At present, if there are more than 400 million permits in the ETS "market stability reserve", the excess is invalidated.

That system had cancelled 3.2 billion excess permits by 2024, but annual cancellations were expected to tail off in the coming years, as the EU designed the supply of emissions permits to tighten over time, to ensure emissions decrease.

"We are keeping more allowances in reserve than previously foreseen in order to enable us to better manage possible price volatility in the future," a senior EU official said.

"We are serious about keeping prices stable," they added.

The benchmark EU carbon contract price increased after the Commission's announcement and was trading at around 74 euros per metric ton of CO2 on Wednesday afternoon, buoyed by Brussels avoiding bigger changes to the ETS.

"It is little more than being seen to do something without actually doing all that much," said Trevor Sikorski, head of gas and emissions analysis at Energy Aspects, of the proposal.

The MSR is designed to release 75 million extra permits into the ETS, if the EU carbon price is 2.4 times higher than in the two preceding years - a system unchanged by Wednesday's proposals.

Launched in 2005, the ETS is the EU's main policy to ​reduce CO2 emissions, which it does by forcing around 10,000 power plants and factories in Europe to buy permits to cover their emissions.

This cost ⁠makes up around 11% of EU industries' electricity bills - and has prompted calls from leaders including Italian Prime Minister Giorgia Meloni to suspend the ETS for power plants, to curb surging energy prices triggered by the Iran war.

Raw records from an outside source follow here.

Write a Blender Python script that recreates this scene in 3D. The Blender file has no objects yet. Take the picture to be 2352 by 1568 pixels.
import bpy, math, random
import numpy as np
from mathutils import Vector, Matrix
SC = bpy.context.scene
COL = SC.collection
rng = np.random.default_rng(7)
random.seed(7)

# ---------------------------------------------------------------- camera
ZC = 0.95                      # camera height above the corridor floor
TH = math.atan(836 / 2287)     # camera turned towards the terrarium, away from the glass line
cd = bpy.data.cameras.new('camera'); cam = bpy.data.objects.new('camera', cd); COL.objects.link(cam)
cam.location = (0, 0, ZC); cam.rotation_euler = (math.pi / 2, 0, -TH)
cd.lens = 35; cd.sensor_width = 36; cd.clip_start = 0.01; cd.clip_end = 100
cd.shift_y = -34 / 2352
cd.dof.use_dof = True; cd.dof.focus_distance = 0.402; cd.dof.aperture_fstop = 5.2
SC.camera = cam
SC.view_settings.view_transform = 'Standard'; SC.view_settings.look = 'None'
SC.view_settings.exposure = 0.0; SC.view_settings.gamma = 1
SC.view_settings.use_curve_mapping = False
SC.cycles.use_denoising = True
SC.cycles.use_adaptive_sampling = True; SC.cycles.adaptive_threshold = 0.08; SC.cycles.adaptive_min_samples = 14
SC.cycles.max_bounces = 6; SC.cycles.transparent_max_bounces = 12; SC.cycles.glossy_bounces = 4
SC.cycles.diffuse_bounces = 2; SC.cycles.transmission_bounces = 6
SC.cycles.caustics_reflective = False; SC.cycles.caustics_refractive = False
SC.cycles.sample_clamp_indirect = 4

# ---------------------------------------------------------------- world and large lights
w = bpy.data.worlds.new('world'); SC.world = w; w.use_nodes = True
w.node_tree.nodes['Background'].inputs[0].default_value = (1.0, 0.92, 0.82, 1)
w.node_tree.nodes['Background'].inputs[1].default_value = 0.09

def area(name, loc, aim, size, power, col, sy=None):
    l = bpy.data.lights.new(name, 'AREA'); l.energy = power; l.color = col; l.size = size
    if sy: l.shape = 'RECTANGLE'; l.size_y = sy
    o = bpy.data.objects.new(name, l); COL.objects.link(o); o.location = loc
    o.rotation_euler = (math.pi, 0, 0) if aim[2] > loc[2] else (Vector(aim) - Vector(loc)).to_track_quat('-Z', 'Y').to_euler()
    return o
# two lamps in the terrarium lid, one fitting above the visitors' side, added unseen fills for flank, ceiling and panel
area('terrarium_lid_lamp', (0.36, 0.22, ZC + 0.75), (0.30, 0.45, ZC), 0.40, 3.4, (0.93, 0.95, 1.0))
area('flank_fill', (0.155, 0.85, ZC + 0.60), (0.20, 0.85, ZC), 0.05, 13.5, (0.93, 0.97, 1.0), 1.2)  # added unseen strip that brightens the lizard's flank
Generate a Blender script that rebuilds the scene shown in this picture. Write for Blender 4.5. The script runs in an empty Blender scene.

Other governments, including Sweden and the Netherlands, oppose major changes which they warn could undermine Europe's main tool to tackle climate change.

Brussels will propose a bigger overhaul of the ETS in July, to redesign the system for the next two decades. The senior EU official said this could include prolonging the free CO2 permits industries currently receive to help them compete internationally.